En sus últimos años, vetados ya sus cómplices de tertulia, el vino y el tabaco, Buñuel decía que si pudiera pedir un deseo –además de un hígado y unos pulmones nuevos– este sería poder levantarme de entre los muertos cada diez años, llegarme hasta un quiosco y comprar varios periódicos. No pediría nada más. Con mis periódicos bajo el brazo, pálido, rozando las paredes, regresaría al cementerio y leería los desastres del mundo antes de volverme a dormir, satisfecho, en el refugio tranquilizador de la tumba.”

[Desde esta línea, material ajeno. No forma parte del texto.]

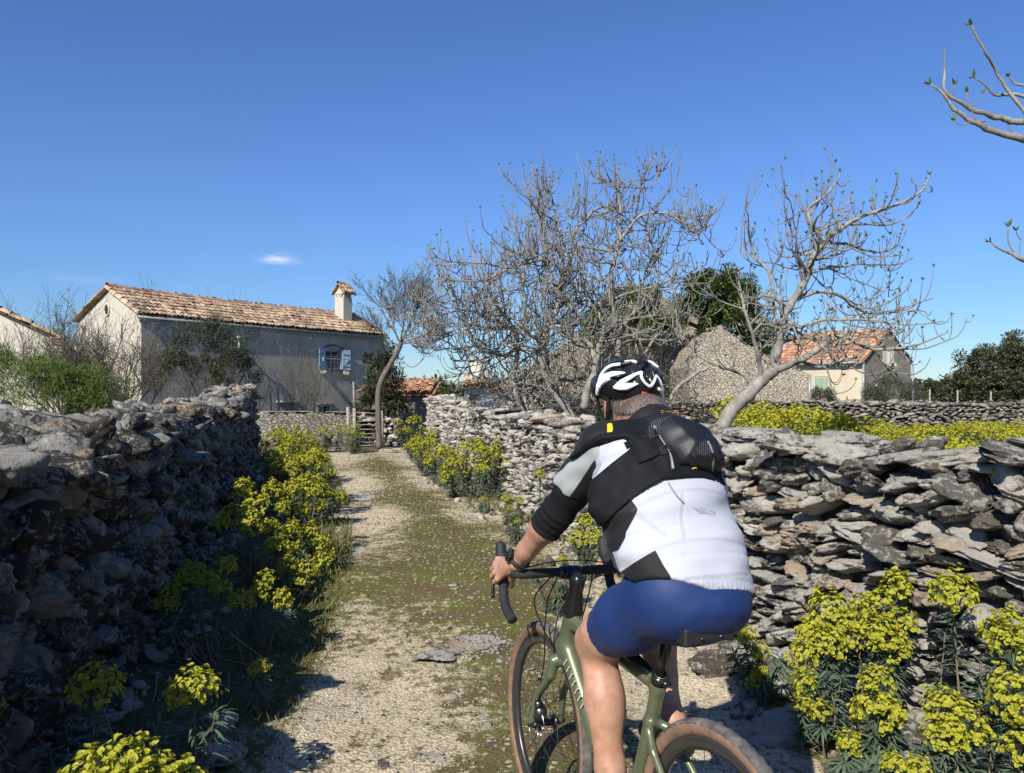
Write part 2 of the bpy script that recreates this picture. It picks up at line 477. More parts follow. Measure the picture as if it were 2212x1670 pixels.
def rot_xyz(a, b, c):
    ca, sa, cb, sb, cc, sc_ = np.cos(a), np.sin(a), np.cos(b), np.sin(b), np.cos(c), np.sin(c)
    Rx = np.array([[1, 0, 0], [0, ca, -sa], [0, sa, ca]]); Ry = np.array([[cb, 0, sb], [0, 1, 0], [-sb, 0, cb]]); Rz = np.array([[cc, -sc_, 0], [sc_, cc, 0], [0, 0, 1]])
    return Rz @ Ry @ Rx
def place_rocks(mb, items, mat=0, pool=None):
    """items: (lod, M3x3, pos, rnd); each keeps its own turned base"""
    by = {}
    for it in items:
        b = rng.integers(len((pool or ROCKS)[it[0]])); by.setdefault((it[0], b), []).append(it)
    for (lod, b), its in by.items():
        V, Fa = (pool or ROCKS)[lod][b]
        Ms = np.array([i[1] for i in its]); T = np.array([i[2] for i in its]); rn = np.array([i[3] for i in its])
        W = np.einsum('nij,vj->nvi', Ms, V) + T[:, None, :]
        k, nv = len(its), len(V)
        FF = (Fa[None] + (np.arange(k) * nv)[:, None, None]).reshape(-1, 3)
        mb.add(W.reshape(-1, 3), FF, mat, np.repeat(rn, nv))

def lod_for(p):
    d = math.hypot(p[0], p[1])
    return 5 if d < 3.0 else 4 if d < 5.5 else 3 if d < 11 else 2 if d < 24 else 1

def resample(pts, step):
    P = catmull([(a, b, 0) for a, b in pts], 12)[:, :2]
    s = np.concatenate([[0], np.cumsum(np.linalg.norm(np.diff(P, axis=0), axis=1))])
    S = np.linspace(0, s[-1], max(2, int(s[-1] / step)))
    return np.stack([np.interp(S, s, P[:, 0]), np.interp(S, s, P[:, 1])], 1), S

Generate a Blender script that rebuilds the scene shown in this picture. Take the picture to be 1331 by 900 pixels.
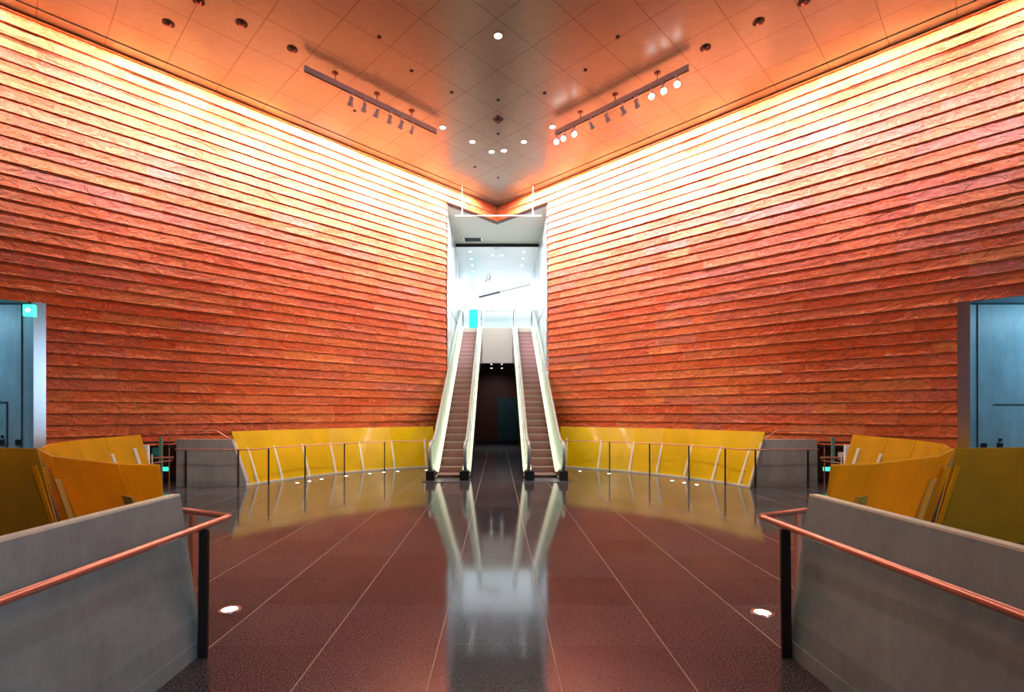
import bpy, bmesh, math, random
from mathutils import Vector, Matrix, noise
random.seed(7)
for o in list(bpy.data.objects): bpy.data.objects.remove(o)
S = bpy.context.scene
COL = S.collection
# ------------------------------------------------------------------ camera
F = 640.0; CX = 647.0; HY = 538.0; EYE = 1.6; CAMX = 0.02
cd = bpy.data.cameras.new('camera'); cam = bpy.data.objects.new('camera', cd); COL.objects.link(cam)
cd.sensor_width = 36.0; cd.lens = 36.0*F/1331.0
cd.shift_x = (665.5-CX)/1331.0; cd.shift_y = (HY-450.0)/1331.0
cd.clip_end = 200; cd.clip_start = 0.05
cam.location = (CAMX, 0, EYE); cam.rotation_euler = (math.radians(90), 0, 0)
S.camera = cam
vs = S.view_settings
vs.view_transform = 'Standard'; vs.look = 'None'; vs.gamma = 1.0; vs.exposure = 0.0; vs.use_curve_mapping = False
# ------------------------------------------------------------------ world
w = bpy.data.worlds.new('world'); S.world = w; w.use_nodes = True
w.node_tree.nodes['Background'].inputs[0].default_value = (0.5, 0.6, 0.8, 1)
w.node_tree.nodes['Background'].inputs[1].default_value = 0.02
# light levels, tuned here
P_COVE = 38.0        # W per metre of the cove slot beside the stone wall
P_WASH = 1500.0       # each lit spotlight on the tracks / wall washer
P_AMBER_FILL = 380.0       # added amber spots that redden the lower stone
P_FASCIA = 380.0
P_DOWN = 70.0       # each ceiling downlight
P_HALL = 600.0       # skylight panel in the upper hall
P_REAR_FILL = 330.0     # bluish fill added behind the camera
P_RECESS = 45.0      # blue lamps of the side recesses
P_UP = 12.0
P_ROOM_FILL = 950.0        # unseen fill spots added over the room           # floor uplights
PANEL_GLOW = 0.8     # lit escalator balustrades, also scales the glow added to the decks

# ------------------------------------------------------------------ geometry constants
YC = 17.9; SL = 0.97                       # room corner, slope of the two stone walls in plan
CEIL = 9.13; LINT = 8.58
HW = 1.656                                  # half width of the escalator opening
WN = math.hypot(1, SL)
def wall_y(x): return YC - SL*abs(x)
def fl(px, py):                             # floor point seen at a photograph pixel
    y = EYE*F/(py-HY); return (px-CX)/F*y + CAMX, y
def atz(px, py, z):
    y = (z-EYE)*F/(HY-py); return (px-CX)/F*y + CAMX, y
def aty(px, py, y):
    return Vector(((px-CX)/F*y + CAMX, y, EYE+(HY-py)*y/F))

# ------------------------------------------------------------------ helpers
def tag(o, label=None, cat=None, group=None, kind=None):
    if label: o['label'] = label
    if cat: o['category'] = cat
    if group: o['group'] = group
    if kind: o['kind'] = kind
    return o
def empty(name, loc, rz=0, rx=0, ry=0):
    o = bpy.data.objects.new(name, None); COL.objects.link(o)
    o.empty_display_size = 0.05
    o.location = loc; o.rotation_euler = (rx, ry, rz); return o
class MB:
    def __init__(s): s.bm = bmesh.new()
    def quad(s, *p):
        return s.bm.faces.new([s.bm.verts.new(q) for q in p])
    def box(s, x0, x1, y0, y1, z0, z1):
        v = [s.bm.verts.new((x, y, z)) for z in (z0, z1) for y in (y0, y1) for x in (x0, x1)]
        for f in ((0,2,3,1),(4,5,7,6),(0,1,5,4),(2,6,7,3),(0,4,6,2),(1,3,7,5)): s.bm.faces.new([v[i] for i in f])
        return s
    def hexa(s, b, t):                      # bottom quad pts, top quad pts
        v = [s.bm.verts.new(q) for q in list(b)+list(t)]
        n = len(b)
        s.bm.faces.new(v[:n][::-1]); s.bm.faces.new(v[n:])
        for i in range(n):
            j = (i+1) % n
            s.bm.faces.new((v[i], v[j], v[n+j], v[n+i]))
        return s
    def bar(s, a, b, w, h, up=(0,0,1)):      # rectangular bar from a to b
        a = Vector(a); b = Vector(b); d = (b-a).normalized(); u = Vector(up)
        sd = d.cross(u)
        if sd.length < 1e-4: sd = d.cross(Vector((0,1,0)))
        sd.normalize(); u = sd.cross(d).normalized()
        def ring(p): return [p-sd*w/2-u*h/2, p+sd*w/2-u*h/2, p+sd*w/2+u*h/2, p-sd*w/2+u*h/2]
        return s.hexa(ring(a), ring(b))
    def tube(s, pts, r, n=12, closed=False):
        pts = [Vector(p) for p in pts]; m = len(pts); rings = []
        prev = None
        for i, p in enumerate(pts):
            if closed: d = pts[(i+1) % m]-pts[i-1]
            elif i == 0: d = pts[1]-p
            elif i == m-1: d = p-pts[-2]
            else: d = (pts[i+1]-p).normalized()+(p-pts[i-1]).normalized()
            d.normalize()
            if prev is None:
                a = d.cross(Vector((0,0,1)))
                if a.length < 1e-3: a = d.cross(Vector((1,0,0)))
            else:
                a = prev - d*prev.dot(d)
            a.normalize(); prev = a; b = d.cross(a)
            rings.append([s.bm.verts.new(p+(a*math.cos(t)+b*math.sin(t))*r) for t in [2*math.pi*k/n for k in range(n)]])
        for i in range(m if closed else m-1):
            A = rings[i]; B = rings[(i+1) % m]
            for k in range(n): s.bm.faces.new((A[k], A[(k+1)%n], B[(k+1)%n], B[k]))
        if not closed:
            s.bm.faces.new(rings[0][::-1]); s.bm.faces.new(rings[-1])
        return s
    def lathe(s, prof, n=24, c=(0,0,0), cap=True):   # prof (r,z) pairs about Z
        c = Vector(c); rings = []
        for r, z in prof:
            rings.append([s.bm.verts.new(c+Vector((r*math.cos(2*math.pi*k/n), r*math.sin(2*math.pi*k/n), z))) for k in range(n)])
        for A, B in zip(rings, rings[1:]):
            for k in range(n): s.bm.faces.new((A[k], A[(k+1)%n], B[(k+1)%n], B[k]))
        if cap:
            s.bm.faces.new(rings[0][::-1]); s.bm.faces.new(rings[-1])
        return s
    def sweep(s, stations):                  # stations: list of closed loops (same count)
        rings = [[s.bm.verts.new(p) for p in st] for st in stations]
        n = len(rings[0])
        for A, B in zip(rings, rings[1:]):
            for k in range(n): s.bm.faces.new((A[k], A[(k+1)%n], B[(k+1)%n], B[k]))
        s.bm.faces.new(rings[0][::-1]); s.bm.faces.new(rings[-1])
        return s
    def build(s, name, mat, parent=None, smooth=False, bevel=0, kind=None):
        bmesh.ops.recalc_face_normals(s.bm, faces=s.bm.faces[:])
        me = bpy.data.meshes.new(name); 
        if parent is not None:
            bmesh.ops.translate(s.bm, verts=s.bm.verts[:], vec=-WL(parent))
        s.bm.to_mesh(me); s.bm.free()
        me.materials.append(mat)
        if smooth:
            for p in me.polygons: p.use_smooth = True
            try: me.set_sharp_from_angle(angle=math.radians(40))
            except Exception: pass
        o = bpy.data.objects.new(name, me); COL.objects.link(o)
        if parent is not None: o.parent = parent
        if bevel:
            m = o.modifiers.new('bevel', 'BEVEL'); m.width = bevel; m.segments = 2; m.limit_method = 'ANGLE'
        if kind: o['kind'] = kind
        return o
def WL(o):
    v = Vector((0,0,0))
    while o is not None:
        v += o.location; o = o.parent
    return v
def copy_tree(o, parent=None):
    c = o.copy(); COL.objects.link(c); c.parent = parent
    for ch in [x for x in bpy.data.objects if x.parent == o]: copy_tree(ch, c)
    return c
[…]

Murió en 1983, así que, siguiendo su anhelo, este año le tocaría salir por cuarta vez. Encontrará la decadencia que siempre adivinó cuando estaba acá: hallará que, como la naturaleza humana sigue siendo la misma, la civilización no ha evolucionado en estas décadas, que los olvidados siguen así, que el mundo sigue atrapado en sectarismos y fanatismos, en el consumismo, en la explotación, y que, como en su película El angel exterminador, se repiten interminablemente las guerras, con todo su absurdo, toda su muerte y todo su dolor. Vería al mundo surrealista, pero crudamente real, y seguro le darían ganas de plasmarlo en una escena terrible antes de volver, por 10 años más, al refugio que imaginó de paz.